Scenes as source code:

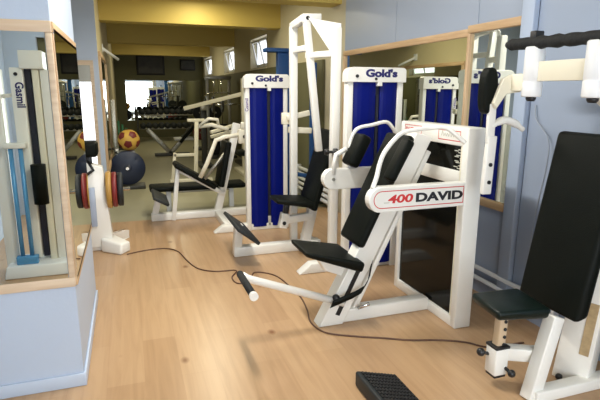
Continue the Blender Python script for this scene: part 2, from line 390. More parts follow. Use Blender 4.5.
# --- machine 1 (rear left)
t = thing('chest_press_machine', 'rear white press machine with blue tower, leftmost of the two branded blue towers', 'weight machine', (1.0, 5.6, 0), 'seated press machines with blue towers')
tower(t, 1.15, 1.635, 5.15, 1.67, .14, 1.27, .285)
s = B().box(1.163, 1.2, 5.152, 5.158, 1.28, 1.42); obj('side_label', s, 'white', t)
lettering('Gasmil', .05, (1.193, 5.1505, 1.29), (0, 0, 1), (-1, 0, 0), 'purple', t, sx=1.0, bold=.01)
obj('tower_foot', B().hexa([(.80, 5.17, 0), (1.64, 5.17, 0), (1.64, 5.27, 0), (.80, 5.27, 0), (.90, 5.17, .075), (1.64, 5.17, .075), (1.64, 5.27, .075), (.90, 5.27, .075)], .008), 'white', t)
obj('cross_base', B().box(.93, 1.02, 5.26, 5.96, 0, .08, .006), 'white', t)
obj('base_beam', B().box(.19, 1.42, 5.9, 6.0, 0, .085, .008), 'white', t)
obj('leg', B().beam((.235, 5.95, .08), (.29, 5.95, .30), .075, .07), 'white', t)
obj('foot_plate', B().hexa([(.205, 5.585, .325), (.205, 6.15, .325), (.365, 6.15, .235), (.365, 5.585, .235), (.225, 5.585, .35), (.225, 6.15, .35), (.385, 6.15, .26), (.385, 5.585, .26)], .008), 'rubber', t)
obj('upright', B().beam((.97, 5.95, .06), (1.235, 5.95, 1.12), .085, .085), 'white', t)
obj('backrest', pad_b((.955, 5.88, .40), (1.06, 5.88, .93), (0, 1, 0), .32, .07), 'vinyl', t)
obj('seat', pad_b((.49, 5.9, .70), (.95, 5.9, .41), (0, 1, 0), .30, -.06, back=-1), 'vinyl', t)
obj('seat_post', B().beam((.44, 5.9, 0), (.52, 5.9, .66), .05, .05), 'white', t)
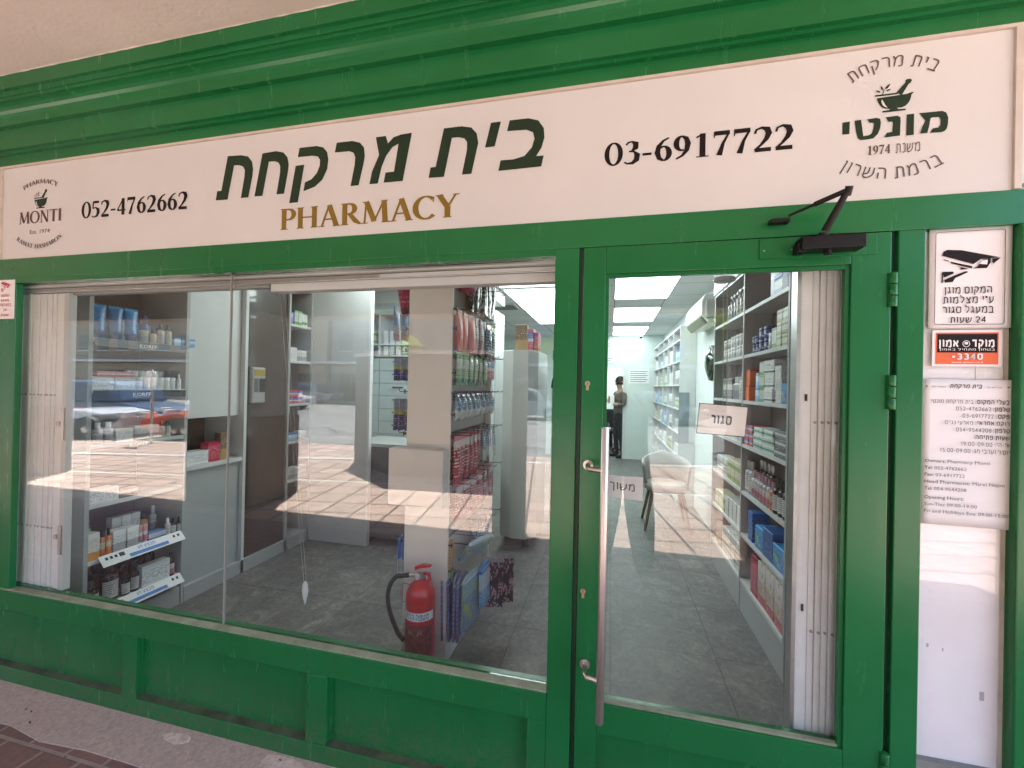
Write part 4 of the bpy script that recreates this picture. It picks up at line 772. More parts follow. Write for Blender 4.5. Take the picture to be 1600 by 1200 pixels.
for i, (a_, b_) in enumerate(heb):
    z = A.z - HH * (.163 + .0475 * i); put(t, vis(a_) if i != 6 else ':׳ה-׳א', f_, A.x + W * EXT[i][0], A.x + W * .94, z, HH * .0235, weight=.22 if i < 6 else .17)
    if b_: put(t, b_ if b_[0].isdigit() else vis(b_), f_, A.x + W * EXT[i][1], A.x + W * EXT[i][2], z, HH * .022, weight=.14)
for i, (a_, b_, ua, ub, uc_) in enumerate((('Owners:', 'Pharmacy Monti', .245, .265, .725), ('Tel:', '052-4762662', .10, .12, .475), ('Fax:', '03-6917722', .115, .135, .455), ('Head Pharmacist:', 'Marei Nejim', .515, .54, .88), ('Tel:', '054-9544208', .10, .12, .475), ('Opening Hours:', '', .45, 0, 0), ('Sun-Thu:', '09:00-19:00', .245, .265, .59), ('Fri and Holidays Eve:', '09:00-15:00', .585, .605, .925))):
    z = A.z - HH * (.572 + .0475 * i + (.012 if i > 4 else 0)); sans(t, a_, f_, A.x + W * .012, z, HH * .023, width=W * (ua - .012), bold=.008 if i < 6 else 0)
    if b_: sans(t, b_, f_, A.x + W * ub, z, HH * .023, width=W * (uc_ - ub))
t.mb.build('lettering', INKGR, no)
# red and white camera sticker at the far left
A, B = onY(2, 438, -.001), onY(22, 498, -.001); A.x -= .02; W, HH = B.x - A.x, A.z - B.z
rs = thing('camera_sticker', 'small white sticker with red camera and red text on the left post', 'sticker', (A.x, -.002, B.z))
MB().box(A.x, B.x, -.0025, -.0005, B.z, A.z).build('sheet', PAPER, rs)
t = Text(); f_ = face_y(-.0025); camera_icon(t, lambda u, v, e: f_(A.x + W * .2 + u * W * .6, A.z - HH * .32 + v * W * .6, e))
for i, s in enumerate(('המקום', 'מוגן', 'במצלמות', '24', 'שעות')): put(t, vis(s), f_, A.x + W * (.25, .25, .12, .38, .25)[i], A.x + W * (.75, .75, .88, .62, .75)[i], A.z - HH * (.43, .555, .67, .80, .93)[i], HH * .055, weight=.2)
t.mb.build('lettering', INKRED, rs)
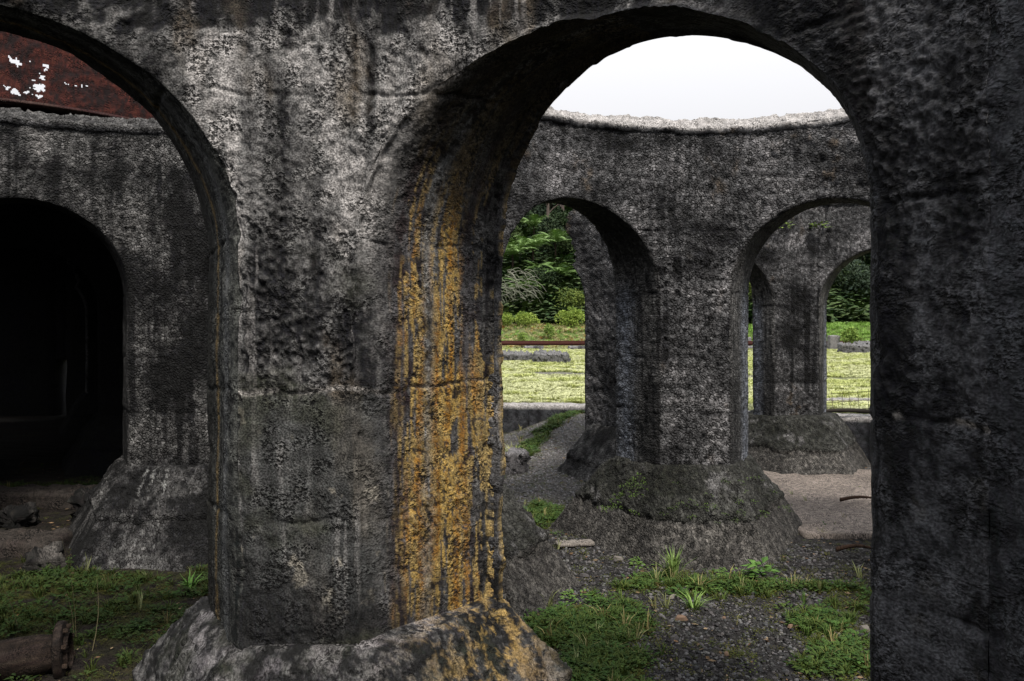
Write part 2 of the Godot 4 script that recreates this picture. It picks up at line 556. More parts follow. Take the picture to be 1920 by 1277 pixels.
func grid(x: Vector2, y: Vector2, mid: Vector2, d: Vector2, q: Vector2, edge: Array[Vector2], outer: Array[Vector2], seg: PackedInt32Array, res: float, looks: Array, splay: float, arch_key: String, flare: float) -> void:
	var span := x.distance_to(y)
	var nf := maxi(6, int(0.46 / res))
	var ni := maxi(5, int(0.5 / res))
	var cols := nf * 2 + ni + 3      # one spare column at either end
	var rows := edge.size()
	var p0 := PackedVector3Array()
	p0.resize(rows * cols)
	var vv := PackedFloat32Array()
	vv.resize(rows * cols)
	for r in rows:
		var e := edge[r]
		var o := outer[r]
		var de := -span * 0.5 + sqrt(RING * RING - e.x * e.x) - splay * 0.2 * (HALF - e.x)
		for c in cols:
			var k := c - 1
			var at: Vector2
			var dep: float
			var v := 0.0
			if k < nf:
				at = e.lerp(o, float(nf - k) / nf)
				at.x -= splay * (HALF - e.x) / (2.0 * HALF) * float(k) / nf
				dep = -span * 0.5 + sqrt(RING * RING - at.x * at.x)
				v = -1.0
			elif k <= nf + ni:
				v = float(k - nf) / ni
				at = e - Vector2(splay * (HALF - e.x) / (2.0 * HALF) * (1.0 - v) - flare * (HALF + e.x) / (2.0 * HALF) * v, 0)
				dep = lerpf(de, -de, v)
			else:
				at = (e + Vector2(flare * (HALF + e.x) / (2.0 * HALF), 0)).lerp(o + Vector2(0.12 if flare > 0.0 and e.x > 0.0 else 0.0, 0), float(k - nf - ni) / nf)
				dep = span * 0.5 - sqrt(RING * RING - at.x * at.x)
				v = 2.0
			var w := mid + d * dep + q * at.x
			p0[r * cols + c] = Vector3(w.x, at.y, w.y)
			vv[r * cols + c] = v
	var n0 := grid_normals(p0, rows, cols)
	# face x looks towards the centre of ring x
	var probe := (rows / 2) * cols + 2
	var turned := n0[probe].dot(Vector3(x.x, p0[probe].y, x.y) - p0[probe]) < 0.0
	var p1 := PackedVector3Array()
	p1.resize(rows * cols)
	var col := PackedColorArray()
	col.resize(rows * cols)
	for r in rows:
		var jamb: String = looks[1] if edge[r].x < 0.0 else looks[2]
		for c in cols:
			var k := r * cols + c
			var p := p0[k]
			var v := vv[k]
			var face: String = looks[0] if v < 0.0 else (looks[3] if v > 1.0 else jamb)
			var nn := -n0[k] if turned else n0[k]
			var smooth_face := v >= 0.0 and v <= 1.0
			var push := displacement(p, "jamb" if smooth_face else face)
			var edge_near := minf(absf(c - 1 - nf), absf(c - 1 - nf - ni)) * res
			push *= lerpf(0.08, 1.0, smoothstep(0.0, 0.05, edge_near))
			# worn arris: take more off within two centimetres of the edge
			var gap := minf(absf(c - 1 - nf), absf(c - 1 - nf - ni))
			if not smooth_face:
				gap = gap * p0[k].distance_to(p0[k + 1]) if c + 1 < cols else 1.0
			else:
				gap = gap * absf(-span + 2.0 * sqrt(RING * RING - edge[r].x * edge[r].x)) / ni
			push -= exp(-gap * gap / 0.0004) * (0.009 + 0.022 * maxf(0.0, middle.get_noise_3d(p.x * 0.8, p.y * 0.8 + 17.0, p.z * 0.8)))
			if looks[0] == "near":
				push -= (0.006 + 0.03 * maxf(0.0, broad.get_noise_3d(p.x * 1.5, p.y * 1.5 + 5.0, p.z * 1.5) + 0.15)) * exp(-gap * gap / 0.003)
			var corner := nf + 1 if absi(c - 1 - nf) < absi(c - 1 - nf - ni) else nf + ni + 1
			var diagonal := -n0[r * cols + corner] if turned else n0[r * cols + corner]
			nn = nn.lerp(diagonal, 0.9 * exp(-gap * gap / 0.0028)).normalized()
			p1[k] = p + nn * push
			col[k] = stain_and_shade(p, face, v, nn.y)
			if face == "ochre" and v < 0.22:
				col[k] = stain_and_shade(p, "near", v, nn.y).lerp(col[k], smoothstep(0.02, 0.20, v + 0.05 * middle.get_noise_3dv(p)))
	var n1 := grid_normals(p1, rows, cols)
	# --- hand the rows out to the pier on either side and to the arch between them
	var r0 := 0
	while r0 < rows - 1:
		var r1 := r0
		while r1 < rows - 1 and seg[r1 + 1] == seg[r0]:
			r1 += 1
		if r1 < rows - 1:
			r1 += 1
		if r1 == rows - 1 and seg[r1] != seg[r0] and r1 - r0 > 1 and seg[r0] == 1:
			pass
		var side := -1.0 if seg[r0] == 0 else 1.0
		var key := arch_key if seg[r0] == 1 else pier_key(mid + q * side * SPACING / (2.0 * sqrt(3.0)))
		var s := sheet(key)
		var first := s.v.size()
		for r in range(r0, r1 + 1):
			for c in range(1, cols - 1):
				var k := r * cols + c
				s.v.append(p1[k])
				s.n.append(-n1[k] if turned else n1[k])
				s.c.append(col[k])
		var w := cols - 2
		for r in r1 - r0:
			for c in w - 1:
				var a := first + r * w + c
				if turned:
					s.i.append(a); s.i.append(a + 1); s.i.append(a + w)
					s.i.append(a + 1); s.i.append(a + w + 1); s.i.append(a + w)
				else:
					s.i.append(a); s.i.append(a + w); s.i.append(a + 1)
					s.i.append(a + 1); s.i.append(a + w); s.i.append(a + w + 1)
		r0 = r1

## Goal
Return, please, the exact lines from the beginning of the entries above through the line containing "5.9, .66), .05, .05), 'white', t)", both included; pictures are left out.

## Solution to this task
Continue the Blender Python script for this scene: part 2, from line 390. More parts follow. Use Blender 4.5.
# --- machine 1 (rear left)
t = thing('chest_press_machine', 'rear white press machine with blue tower, leftmost of the two branded blue towers', 'weight machine', (1.0, 5.6, 0), 'seated press machines with blue towers')
tower(t, 1.15, 1.635, 5.15, 1.67, .14, 1.27, .285)
s = B().box(1.163, 1.2, 5.152, 5.158, 1.28, 1.42); obj('side_label', s, 'white', t)
lettering('Gasmil', .05, (1.193, 5.1505, 1.29), (0, 0, 1), (-1, 0, 0), 'purple', t, sx=1.0, bold=.01)
obj('tower_foot', B().hexa([(.80, 5.17, 0), (1.64, 5.17, 0), (1.64, 5.27, 0), (.80, 5.27, 0), (.90, 5.17, .075), (1.64, 5.17, .075), (1.64, 5.27, .075), (.90, 5.27, .075)], .008), 'white', t)
obj('cross_base', B().box(.93, 1.02, 5.26, 5.96, 0, .08, .006), 'white', t)
obj('base_beam', B().box(.19, 1.42, 5.9, 6.0, 0, .085, .008), 'white', t)
obj('leg', B().beam((.235, 5.95, .08), (.29, 5.95, .30), .075, .07), 'white', t)
obj('foot_plate', B().hexa([(.205, 5.585, .325), (.205, 6.15, .325), (.365, 6.15, .235), (.365, 5.585, .235), (.225, 5.585, .35), (.225, 6.15, .35), (.385, 6.15, .26), (.385, 5.585, .26)], .008), 'rubber', t)
obj('upright', B().beam((.97, 5.95, .06), (1.235, 5.95, 1.12), .085, .085), 'white', t)
obj('backrest', pad_b((.955, 5.88, .40), (1.06, 5.88, .93), (0, 1, 0), .32, .07), 'vinyl', t)
obj('seat', pad_b((.49, 5.9, .70), (.95, 5.9, .41), (0, 1, 0), .30, -.06, back=-1), 'vinyl', t)
obj('seat_post', B().beam((.44, 5.9, 0), (.52, 5.9, .66), .05, .05), 'white', t)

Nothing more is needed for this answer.